O prolífico cineasta alemão Werner Herzog retorna construindo um filme surpreendentemente tocante em cima de uma premissa absurda: “Family Romance, LCC” estreou fora da competição em Cannes e, agora, foi exibido no Festival de Londres. A obra é uma análise imperfeita das necessidades humanas em estilo que lembra o francês Michel Gondry, diretor de “Brilho Eterno de Uma Mente Sem Lembranças”.
No filme, um empresário japonês (Ishii Yuichi) é contratado para fingir ser o pai de uma garota (Mahiro Tanimoto). Aos poucos, o roteiro – também escrito por Herzog – revela que o empresário dono de um negócio que consiste no aluguel de pessoas para promover experiências. Cenas do cotidiano de seu trabalho são alternadas com suas interações com a garota, que começa a se afeiçoar demais a ele e, com isso, gerar um problema.
A princípio, a estética sem orçamento do longa incomoda: a falta de resolução do vídeo digital é perceptível, a luz estoura em vários momentos e uma música onipresente chateia depois dos primeiros 10 minutos. O diretor, que tem uma longa carreira em documentários, até pega emprestada uma das pragas atuais do gênero: as longas tomadas aéreas feitas por drones, usadas sem nenhum propósito.
Entre ficção e realidade
Os espectadores que passarem por cima das limitações do projeto encontrarão um filme sobre as medidas extremas que pessoas tomam na busca de sentir algo ou proporcionar algo a alguém. O fato de que, na vida real, Yuichi realmente trabalha para uma empresa similar e, assim, interpreta uma versão ficcional dele mesmo dá um tom quase surreal ao filme.

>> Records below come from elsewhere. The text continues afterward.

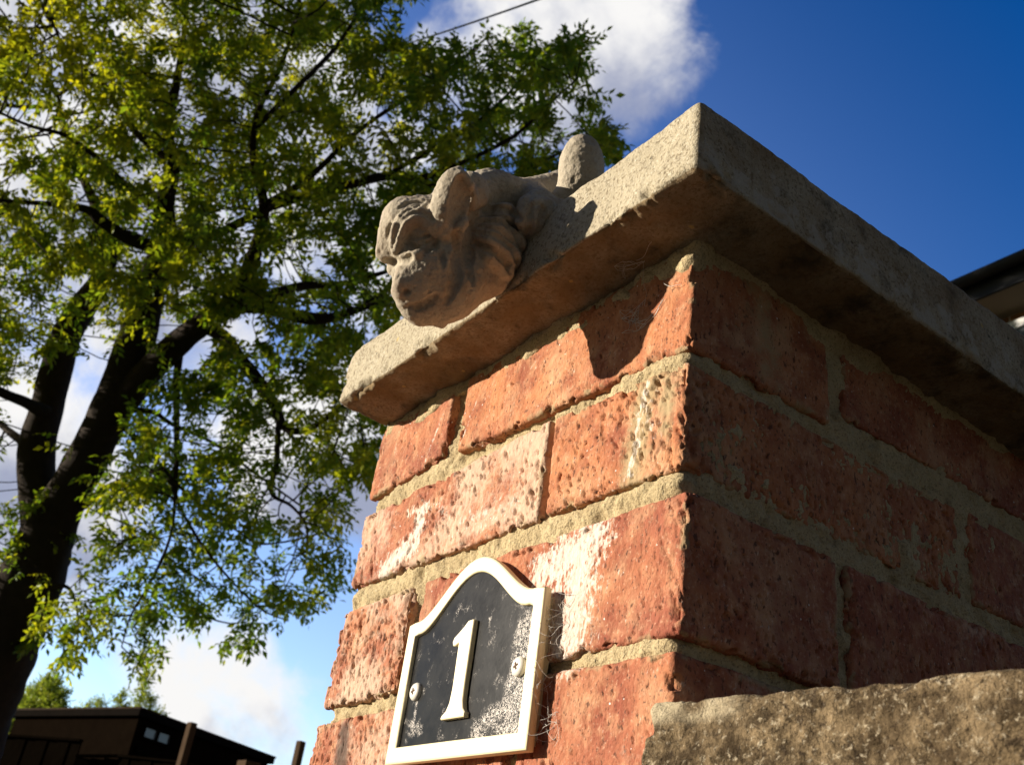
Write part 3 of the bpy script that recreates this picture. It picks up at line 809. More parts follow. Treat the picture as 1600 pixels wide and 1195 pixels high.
    hN = 0.0007 * fbm(V * 70, 3) + 0.0004 * fbm(V * 220 + 5, 2) + 0.0002 * perlin(V * 600) - 0.003 * np.clip(perlin(V * 170 + 9) - 0.48, 0, 1)
    V = V + N * hN[:, None]
    o = mk('gargoyle_statue', V, F, M_STATUE)
    base = np.array([-0.06, 0.0, 0.1055])
    me = o.data
    tag(o, 'grey brown stone gargoyle statue sprawled on the pillar coping with head hanging over the edge', 'statue')
gargoyle()

# ------------------------------------------------------------------ house number plaque
def plaque():
    T = thing('house_number_plaque', 'black and white arched house number plaque reading 1 screwed to the brick pillar', 'sign', (-0.15, 0.0, -0.19))
    x0, x1, zb, zs, zp = -0.2175, -0.0850, -0.1930, -0.1135, -0.0842
    cx = (x0 + x1) / 2
    def outline(inset):
        a, b = x0 + inset, x1 - inset
        pts = [(a, zb + inset), (b, zb + inset), (b, zs - inset * 0.9)]
        # right shoulder, cusp, arch, left shoulder
        rsh = 0.011 - inset * 0.45
        ar = (b - a) / 2 - rsh
        zt = zp - inset; zc = zs - inset * 0.9 + 0.001
        K = 26
        pts.append((b - rsh * 0.55, zc))
        for i in range(K + 1):
            u = 1 - 2 * i / K
            pts.append((cx + u * ar, zc + (zt - zc) * (0.5 + 0.5 * math.cos(math.pi * u)) ** 0.80))
        pts.append((a + rsh * 0.55, zc)); pts.append((a, zs - inset * 0.9))
        return np.array(pts)
    def ext(o, y0, y1):
        n = len(o)
        V = np.concatenate([np.stack([o[:, 0], np.full(n, y), o[:, 1]], 1) for y in (y0, y1)])
        return V, n
    out, inn = outline(0.0), outline(0.0090)
    n = len(out)
    y_f, y_p, y_b = -0.0088, -0.0062, 0.0015
    rings = [(outline(0.0035), y_b), (outline(0.0035), -0.0038), (out, -0.0042), (out, y_f + 0.0010), (outline(0.0006), y_f + 0.0004), (outline(0.0016), y_f), (outline(0.0078), y_f), (outline(0.0086), y_f + 0.0005), (inn, y_f + 0.0012), (inn, y_p + 0.0010)]
    V = np.concatenate([np.stack([o[:, 0], np.full(n, y), o[:, 1]], 1) for o, y in rings])
    a = np.arange(n); b = (a + 1) % n
    F = np.concatenate([np.stack([k * n + a, k * n + b, (k + 1) * n + b, (k + 1) * n + a], 1) for k in range(len(rings) - 1)])
    V[:, 1] += 0.0015 * 0
    o = mk('frame', V, F, M_WHITE, T, False)
    bm_e = o.modifiers.new('edge', 'WEIGHTED_NORMAL')
    # panel as a grid clipped to the inner outline
    gx = np.arange(x0 + 0.008, x1 - 0.008, 0.0008); gz = np.arange(zb + 0.008, zp, 0.0008)
    X, Z = np.meshgrid(gx, gz, indexing='ij')
    zi = np.interp(gx, inn[3:-2][::-1, 0], inn[3:-2][::-1, 1])
    top = np.interp(gx, [x0 + 0.0090, *inn[3:-1][::-1, 0], x1 - 0.0090], [zs - 0.0081, *inn[3:-1][::-1, 1], zs - 0.0081]) + 0.0008
    Zc = np.minimum(Z, top[:, None])
    V = np.stack([X.ravel(), y_p - 0.0011 * (1 - ((X.ravel() - cx) / 0.0565) ** 2), Zc.ravel()], 1)
    I, J = np.meshgrid(np.arange(len(gx) - 1), np.arange(len(gz) - 1), indexing='ij')
    w = len(gz); I = I.ravel(); J = J.ravel()
    F = np.stack([I * w + J, (I + 1) * w + J, (I + 1) * w + J + 1, I * w + J + 1], 1)
    F = F[(Zc[I, J + 1] - Zc[I, J] > 1e-5) | (Zc[I + 1, J + 1] - Zc[I + 1, J] > 1e-5)]
    s = np.maximum.reduce([0.68 * seg(V, (-99, -132), (-104, -178), 15), 0.62 * seg(V, (-100, -168), (-130, -180), 12), 0.52 * seg(V, (-203, -172), (-188, -177), 8),
                           0.50 * seg(V, (-197, -160), (-196, -170), 3), 0.30 * seg(V, (-165, -105), (-110, -125), 14), 0.45 * seg(V, (-170, -118), (-166, -112), 3), 0.40 * seg(V, (-134, -122), (-130, -138), 4),
                           np.full(len(V), 0.29)])
    mk('panel', V, F, M_PANEL, T, True, {'scuff': s})
    # the raised figure 1: flag, stem and splayed foot
    fig = np.array([(-160.2, -174.0), (-138.2, -174.0), (-138.0, -171.6), (-140.2, -169.6), (-141.6, -165.5), (-142.0, -158), (-142.2, -122.2), (-147.5, -122.2), (-150.5, -124.6), (-155.0, -127.4),
                    (-159.2, -129.8), (-160.4, -132.2), (-159.6, -134.4), (-157.6, -134.8), (-155.4, -133.9), (-154.0, -133.2), (-153.4, -158), (-154.2, -165.5), (-156.2, -169.4), (-160.0, -172.0)]) * mm
    k = len(fig)
    ctr = fig.mean(0)
    # bevelled front: rings
    def shrink(o, d):
        e = np.roll(o, -1, 0) - np.roll(o, 1, 0); nrm = np.stack([-e[:, 1], e[:, 0]], 1); nrm /= np.linalg.norm(nrm, axis=1)[:, None]
        return o + nrm * d
    fig[:, 0] -= 0.0022; fig[:, 1] += 0.0007
    rings = [(fig, y_p + 0.0008), (fig, -0.0098), (shrink(fig, 0.0005), -0.0102)]
    V = np.concatenate([np.stack([o[:, 0], np.full(k, y), o[:, 1]], 1) for o, y in rings])
    a = np.arange(k); b = (a + 1) % k
    F4 = np.concatenate([np.stack([q * k + a, q * k + b, (q + 1) * k + b, (q + 1) * k + a], 1) for q in range(2)])
    mk('numeral', V, [F4, np.array([2 * k + np.arange(k)])], M_WHITE, T, False)
    # pan head screws with a cross recess
    for sx, sz, rot in ((-0.1985, -0.1542, 12), (-0.1010, -0.1518, 20)):
        r = 0.0051; K = 28; ys_ = y_p - 0.0006; rr = [(r, y_p + 0.0008), (r, ys_ - 0.0008), (r * 0.86, ys_ - 0.0018), (r * 0.5, ys_ - 0.0023), (r * 0.05, ys_ - 0.0025)]
        an = np.arange(K) * 2 * math.pi / K
        V = np.concatenate([np.stack([sx + q * np.cos(an), np.full(K, y), sz + q * np.sin(an)], 1) for q, y in rr])
        a = np.arange(K); b = (a + 1) % K
        F4 = np.concatenate([np.stack([q * K + a, q * K + b, (q + 1) * K + b, (q + 1) * K + a], 1) for q in range(len(rr) - 1)])
        so = mk('screw', V, [F4, np.array([4 * K + np.arange(K)])], M_SCREW, T, True)
        cr = np.array([(-1, -3.2), (1, -3.2), (1, -1), (3.2, -1), (3.2, 1), (1, 1), (1, 3.2), (-1, 3.2), (-1, 1), (-3.2, 1), (-3.2, -1), (-1, -1)]) * 0.00058
        c_, s_ = math.cos(R_(rot)), math.sin(R_(rot)); cr = np.stack([cr[:, 0] * c_ - cr[:, 1] * s_, cr[:, 0] * s_ + cr[:, 1] * c_], 1)
        V = np.concatenate([np.stack([sx + cr[:, 0], np.full(12, y), sz + cr[:, 1]], 1) for y in (ys_ - 0.0012, ys_ - 0.00262)])
        a = np.arange(12); b = (a + 1) % 12
        cp = mk('cross_recess', V, [np.stack([a, b, 12 + b, 12 + a], 1), np.array([[12 + 0, 12 + 1, 12 + 2, 12 + 11], [12 + 2, 12 + 3, 12 + 4, 12 + 5], [12 + 5, 12 + 6, 12 + 7, 12 + 8], [12 + 8, 12 + 9, 12 + 10, 12 + 11], [12 + 2, 12 + 5, 12 + 8, 12 + 11]])], M_SLOT, None, False)
        cp.parent = so
plaque()

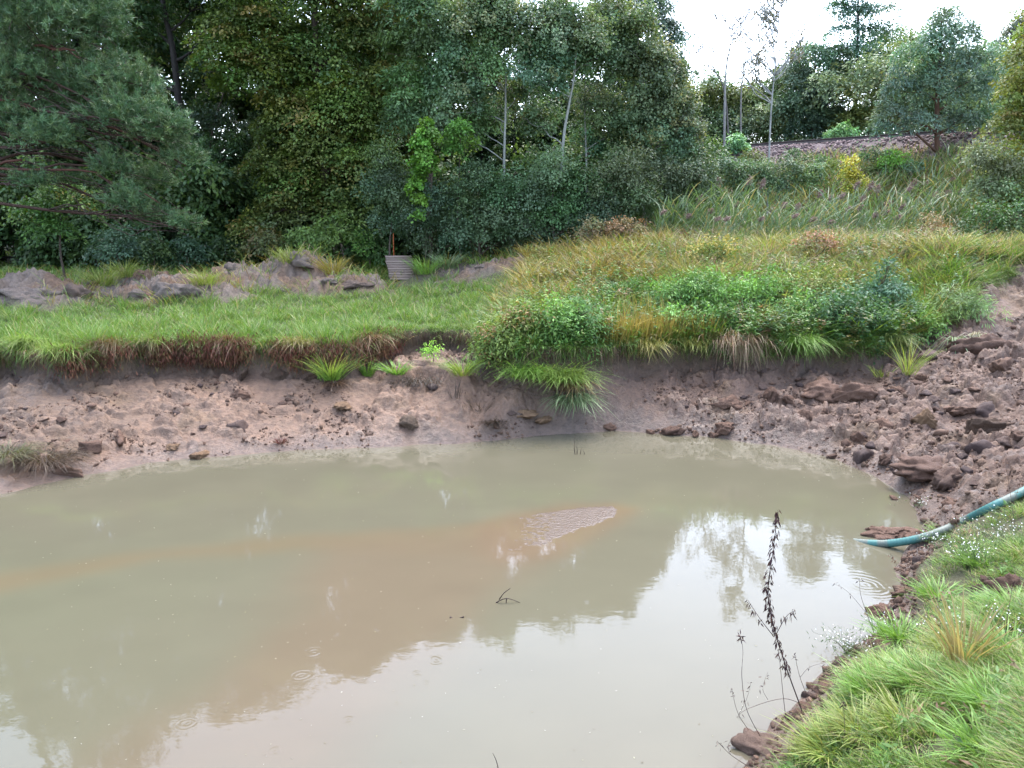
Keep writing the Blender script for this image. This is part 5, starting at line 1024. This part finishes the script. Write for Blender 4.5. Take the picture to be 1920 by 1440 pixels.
for i, a in enumerate([
        ('squarish tan clod standing alone on the smooth mud', 772, 798, 46, (.21, .145, .10), .8), ('dark upright clod standing alone on the right-hand smooth mud', 1511, 780, 38, CDK, .95), ('little dark clod right beside the upright dark clod', 1545, 775, 24, CDK, .9),
        ('broad cracked slab of mud under the scarp, right of the long flat slab', 1540, 734, 95, CB, .5), ('cracked slab right of the broad one', 1605, 742, 75, CB, .5), ('long flat slab with a dark underside', 1360, 762, 110, CB, .4), ('dark crumbly clod right of the long flat slab', 1445, 742, 50, CDK, .7), ('pale clod below the dark crumbly clod', 1482, 752, 42, CB, .6),
        ('rounded clod half way down below the long flat slab', 1360, 800, 48, CB, .7), ('dark jagged clod at the waterline below the slabs, second from left', 1262, 808, 46, CDK, .7), ('greyish clod at the waterline, leftmost of the right-hand row', 1218, 812, 34, CB, .7), ('jagged clod at the waterline, third of the row', 1305, 815, 34, CB, .7), ('flat clod at the waterline, last of the row', 1340, 818, 40, CB, .5), ('small clod at the very start of the waterline row', 1145, 803, 30, CB, .6),
        ('long dark slab lying askew above the pond\'s right corner', 1728, 878, 105, CDK, .4), ('big brown upright block right of the askew dark slab', 1772, 905, 66, (.16, .10, .075), .9), ('dark clod left of the askew slab', 1660, 862, 46, CDK, .6), ('broad dark-faced slab near the right edge', 1850, 806, 105, (.11, .068, .045), .5), ('tan clod in the middle of the right slope', 1735, 788, 52, CTAN, .75), ('brown clod left of the tan one on the right slope', 1655, 795, 44, CB, .6), ('clod above the tan one on the right slope', 1690, 735, 40, CB, .6), ('pale slab right of the tan clod', 1800, 770, 56, CB, .4), ('small clod beneath the broad dark-faced slab', 1910, 822, 44, CDK, .7),
        ('clod under the right scarp beside the lone tuft', 1730, 712, 40, CB, .7), ('dark sod lump carrying the bleached tuft', 1835, 650, 100, CDK, .6), ('brown clod above the right-edge dark slab', 1880, 690, 46, CB, .6), ('reddish clod mid way down the right slope', 1610, 825, 44, CB, .7), ('clod below the upright dark clod, near the water', 1560, 858, 30, CDK, .6), ('clod just above the hose mud heap', 1780, 945, 46, CB, .6),
        ('big mud lump at the left corner of the waterline', 122, 886, 62, CB, .6), ('knobbly lump above the left waterline, right of the grass mop', 170, 838, 60, CB, .55), ('clod beside the knobbly lump', 225, 822, 46, CB, .6), ('ochre lump on the left mud, low near the water', 375, 856, 42, CTAN, .6), ('ochre lump left of the low one', 322, 838, 34, CTAN, .5), ('flat dark clod on the upper left mud', 448, 742, 36, CB, .6), ('large block fallen from the scarp under the red fringe', 512, 705, 62, (.13, .085, .06), .8), ('block fallen from the scarp beside the large one', 455, 708, 44, (.13, .085, .06), .8), ('broad block under the fringe left of the long bright tuft', 575, 706, 60, (.14, .09, .065), .6), ('crusty ochre patch of clods under the long bright tuft', 640, 762, 50, CTAN, .3), ('ochre crust by the black dead tuft', 985, 778, 56, CTAN, .35), ('second ochre crust right of the black tuft', 1020, 785, 40, CTAN, .35)]):
    clod(*a, seed=600 + i, rot=(i * 2.4) % 6.28 if a[3] < 60 else .25 * sin(i * 3), asp=.8 + .3 * sin(i), tilt=.2 * sin(i * 5))
for i, (lb, px, py, wd, pal, sq) in enumerate([('mud hump breaking the water left of the hose end', 1655, 1000, 70, CB, .35), ('mud hump breaking the water where the hose enters', 1708, 1000, 56, CB, .35), ('tiny mud lump poking from the open water near the right shore', 1676, 935, 20, CB, .4), ('small mud hump between the two humps at the hose', 1684, 1006, 40, CDK, .35)]):
    clod(lb, px, py, wd, pal, sq, 1.1, 650 + i, i * 1.3, 0, .3, on=0.0)
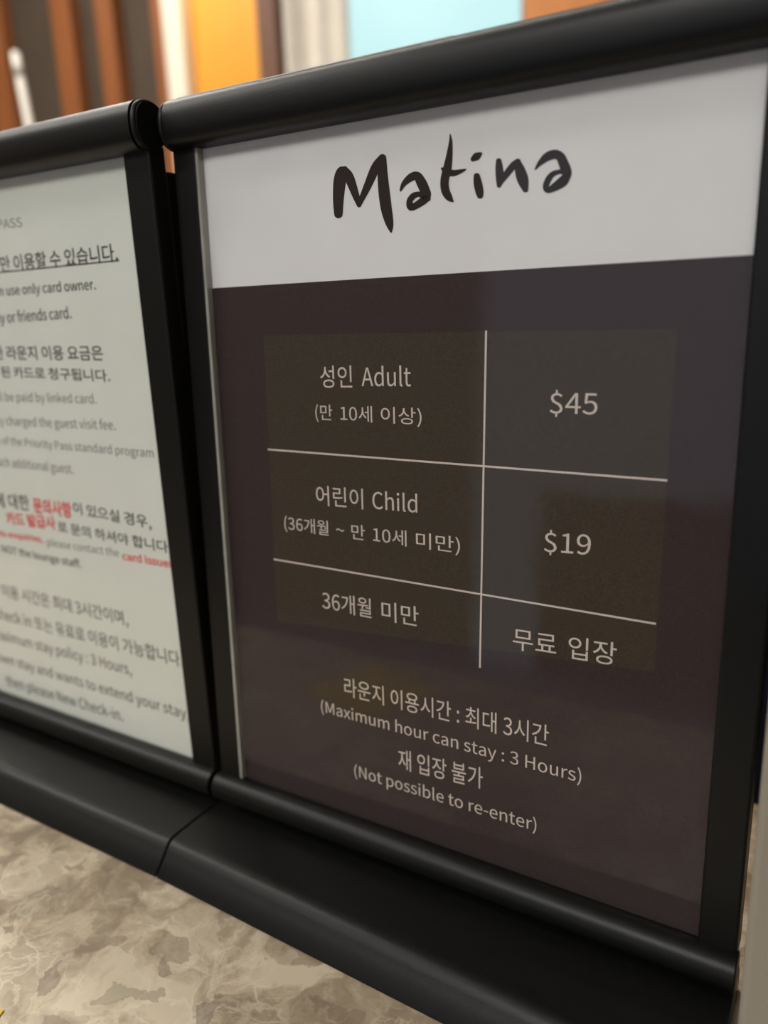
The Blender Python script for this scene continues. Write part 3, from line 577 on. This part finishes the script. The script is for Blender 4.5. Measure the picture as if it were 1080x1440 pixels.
# the price sign on the right
rt, P, sheet = sign_holder(.0955, 1.5, 'black framed sign holder with the dark brown price list headed Matina', -.0106, .2017, .0007, .1902,
                           -.0116, .2020, FOOT_YAW_R, M_PAPER)
pl, pr = -3.0, 194.0
new_obj('printed_panel', flat(P, -.00004, [[(pl, -3.9), (pr, -3.9), (pr, 206.8), (pl, 206.2)]]), M_PRINT, sheet)['label'] = 'dark brown printed lower part of the sheet'
new_obj('price_label', flat(P, -.00008, [[(24.3, 76), (171.5, 86), (172.2, 188.5), (25.5, 188.5)]]), M_LABEL, sheet)
R2 = .33
for q in ([(24.4, 145.8), (172.0, 145.75)], [(24.2, 101.9), (171.2, 101.6)]):
    (a, b), (c, d) = q
    new_obj('table_rule', flat(P, -.00012, [[(a, b - R2), (c, d - R2), (c, d + R2), (a, b + R2)]]), M_INK_WHITE, sheet)
new_obj('table_rule', flat(P, -.000125, [[(113.4 - R2, 74.8), (113.4 + R2, 74.8), (114.9 + R2, 188.8), (114.9 - R2, 188.8)]]), M_INK_WHITE, sheet)
for e in RIGHT_TEXT: letter(sheet, P, e)
bm = bmesh.new()
for k, st in enumerate(LOGO):
    rows = [(bm.verts.new(P((a / 1000, -.00006 - k * 2e-6, b / 1000))), bm.verts.new(P((c / 1000, -.00006 - k * 2e-6, d / 1000)))) for a, b, c, d in st]
    for A, B in zip(rows, rows[1:]): bm.faces.new((A[0], B[0], B[1], A[1]))
    for pt, nx in ((rows[0], rows[1]), (rows[-1], rows[-2])):      # rounded stroke ends
        mid = (pt[0].co + pt[1].co) / 2; r = (pt[0].co - pt[1].co).length / 2
        dr = (mid - (nx[0].co + nx[1].co) / 2).normalized(); sd = (pt[1].co - pt[0].co).normalized()
        arc = [pt[0]] + [bm.verts.new(mid - sd * r * math.cos(a) + dr * r * .7 * math.sin(a)) for a in (.6, 1.2, 1.57, 1.95, 2.55)] + [pt[1]]
        bm.faces.new(arc)
new_obj('logo_lettering', bm, M_LOGO, sheet)['label'] = 'handwritten style Matina heading in black'
# paper edge that sticks up out of the top rail
new_obj('paper_edge', abox(-.008, .104, -.0012, -.0008, .262, .2736, P), M_PAPER, rt)

# the card notice on the left
rt, P, sheet = sign_holder(-.122, -.35, 'black framed sign holder with the white card notice at left of the price list', -.2320, -.0142, -.2170, -.0281,
                           -.2330, -.0121, FOOT_YAW_L, M_PAPER_WARM)
for e in LEFT_TEXT: letter(sheet, P, e, -.00006)
new_obj('underline', flat(P, -.00006, [[(-132, 217.5), (-39.9, 218.2), (-39.9, 218.75), (-132, 218.05)]]), M_INK['b'], sheet)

O emprego de Yuichi não é muito diferente do Mr. Oscar – o protagonista de “Holy Motors”, de Leos Carax: ele vai de lugar a lugar, interpretando papéis para pessoas dispostas a acreditar em sua atuação. Pegando a empresa real como ponto de partida, Herzog quer olhar para essa auto-ilusão de frente e perguntar o que ela diz sobre a condição humana.
Nesse intuito, o diretor não faz julgamentos e reconhece o valor tanto das pessoas que fornecem essas ilusões quanto das pessoas que as pedem. Como não sentir empatia, por exemplo, da dona de casa que contrata a empresa para, regularmente, bater à sua porta e fingir que ela ganhou na loteria? Em uma vida ditada pelo ordinário, um pouco de extraordinariedade é o bem mais cobiçado.
O “conforto” do faz-de-conta
Mais pungente, no entanto, é o peso emocional de viver em um mundo de faz-de-conta. Yuichi fica encantado com a possibilidade de fingir seu próprio funeral, pois, na morte, ele encontra uma paz que sua série de papéis não lhe proporciona. Como nada a sua volta é real, ele questiona a realidade e chega a pensar que, talvez, sua própria família seja formada por atores – algo que o atormenta e expõe uma humanidade que ele não pode mostrar aos clientes.
É na habilidade de tocar grandes questões de forma quase improvisada que o talento de Herzog fica claro. Com apenas 89 minutos, “Family Romance, LLC” não tem a profundidade dos melhores do diretor, mas é um projeto cuja fascinante ideia mostra o poder que a ficção exerce na vida contemporânea.